Even if you have perfect vision, there’s a good reason to keep on sippin’. If you are even VAGUELY prone to nerves — and who isn’t, while preparing to pitch? — being dehydrated can add substantially to your sense of being slightly off-kilter. You want to be at your best. Lip balm can be helpful in this respect, too.
Both conferences and hotels, like airports, see a lot of foot traffic, so the week leading up to the conference is NOT the time to skip the vitamins. I go one step further: at the conference, I dump packets of Emergen-C into my water bottle, to keep my immune system strong.
If this seems like frou-frou advice, buttonhole me at a conference sometime, and I’ll regale you with stories about nervous pitchers who have passed out in front of agents. Remember, if you find yourself stressed out:
*Take deep breaths. Not just every so often, but on a regular basis.
*Don’t lock your knees when you’re standing. People who do tend to fall over.
*If you need to sit down, say so right away, no matter who happens to be standing in front of you. Trust me, that editor from Random House doesn’t want to have to pick you up off the floor.
*Don’t drink too much coffee, tea, or alcohol. (Even though everyone else will be doing so with enthusiasm.)
*Go outside the conference center every so often. A glimpse of blue sky can provide a lot of perspective.
*Make some friends. You’ll have more fun, and you can meet in the hallway later to swap notes about seminars happening simultaneously.
*If you’re feeling nervous or scared, talk about it with some nice person you met in the hallway, rather than keeping it bottled inside.
*Be willing to act as someone else’s sounding board.
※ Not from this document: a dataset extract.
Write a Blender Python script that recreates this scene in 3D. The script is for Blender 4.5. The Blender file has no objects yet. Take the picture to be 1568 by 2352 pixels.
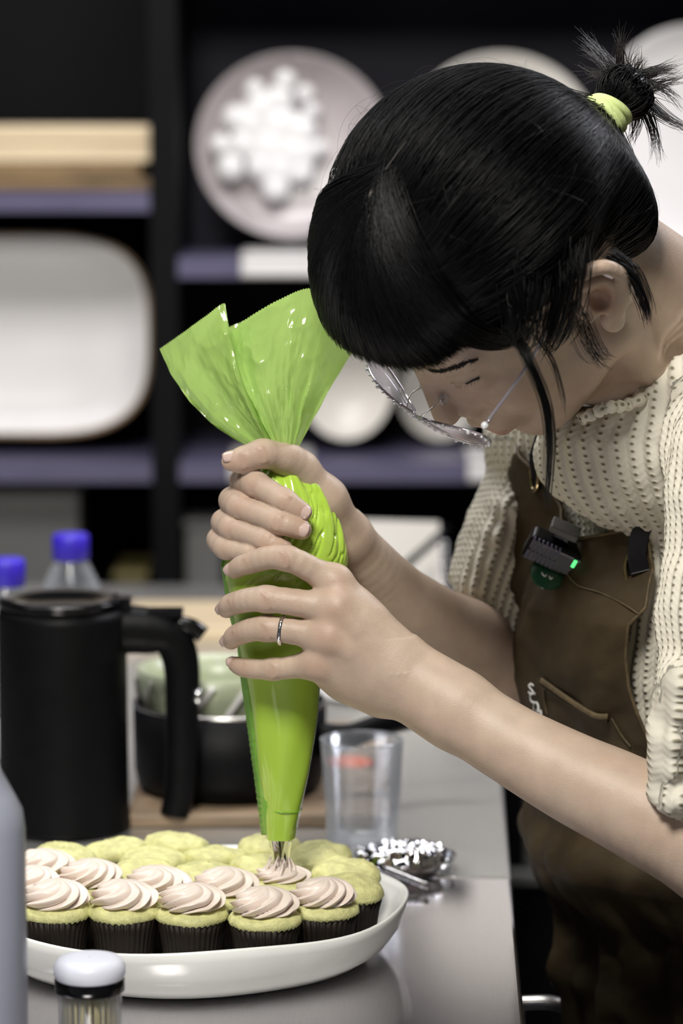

Just for the karma.
Trust me, this is a time to be VERY good to yourself. A conference should not be an endurance test. If I had my way, the hallways at any pitching conference would be lined with massage chairs, to reduce people’s stress levels.
While I’m sounding like your mother, I shall add: don’t try to pitch on an empty stomach.
I’m VERY serious about this — no matter how nervous you are, try to eat something an hour or so before your pitch appointment. When I ran the Pitch Practicing Palace (a safe space for those new to the game to run their pitches by agented writers BEFORE trying them out on an agent or editor, to weed out potential problems), I used to keep a bowl of candy on hand, because so few pitchers had remembered to feed themselves.
Trust me, even if your stomach is flipping around like the Flying Wallendas on speed, you’ll feel better if you eat something. If you are anticipating doing a lot of hallway pitching, or dislike the type of rubber chicken and reheated pasta that tends to turn up on conference buffets, you might want to conceal a few munchies in your bag, to keep yourself fueled up.
It’s also not a bad idea to bring along some mints or ginger candy, just in case you start to feel queasy. As a fringe benefit, the generous person with the tin of Altoids tends to be rather popular in the waiting area near the pitching appointments.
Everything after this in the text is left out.